In its judgement, the Federal High Court affirmed Abebe’s submissions and held that there was, indeed, an agreement between him, BP, and Statoil, contrary to the claim of the oil firm, which must be honoured. The court ordered the oil firm to pay the plaintiff and his company a 1.5 per cent net profit interest accruable to it from the three oil blocks allocated to them for bringing the firm to Nigeria to explore oil resources.

Dissatisfied with the judgement, Statoil headed to the Court of Appeal, which later dismissed its appeal and upheld the judgement of the Federal High Court.

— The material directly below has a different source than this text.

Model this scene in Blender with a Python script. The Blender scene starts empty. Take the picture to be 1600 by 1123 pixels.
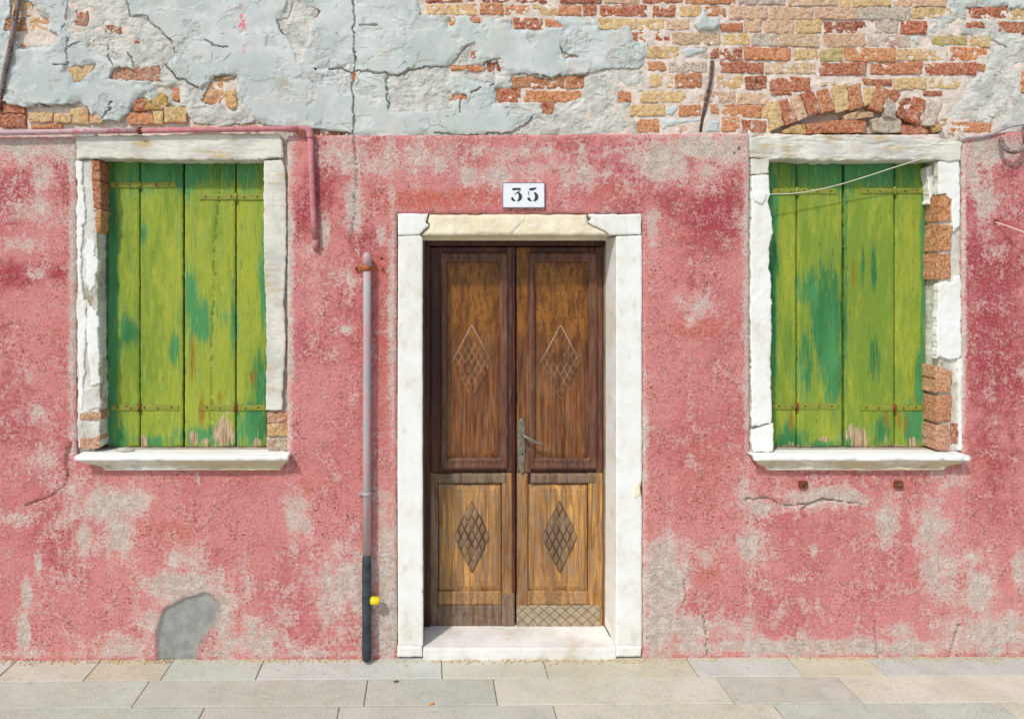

Since the substantive appeal was filed in 2012, not much has come out of the case due to alleged delay tactics by the appellant to frustrate the matter. Investigation by THISDAY revealed that part of the ploy by the appellant to delay the case was the frequent change of counsel.  So far, the Norwegian company has employed the services of the seven law firms to prosecute the case, with Abebe and company holding on to Uche Nwokedi (SAN).  

THISDAY also discovered that Statoil had rebuffed the request by some International Oil Companies (IOCs) to amicably resolve the matter. It was gathered that the IOCs, sensing that the case could boomerang on their own operations in Nigeria if the Supreme Court ruled in favour of Inducon, had on many occasions sought to resolve the case, with Statoil refusing to yield to their out-of-court settlement.

The Norwegian oil firm has been accused of trying to muzzle an indigenous company and deprive it of its rights.

All eyes are now on the Supreme Court. The expectation is that the apex court would carefully examine the matter and come up with a sound judgement.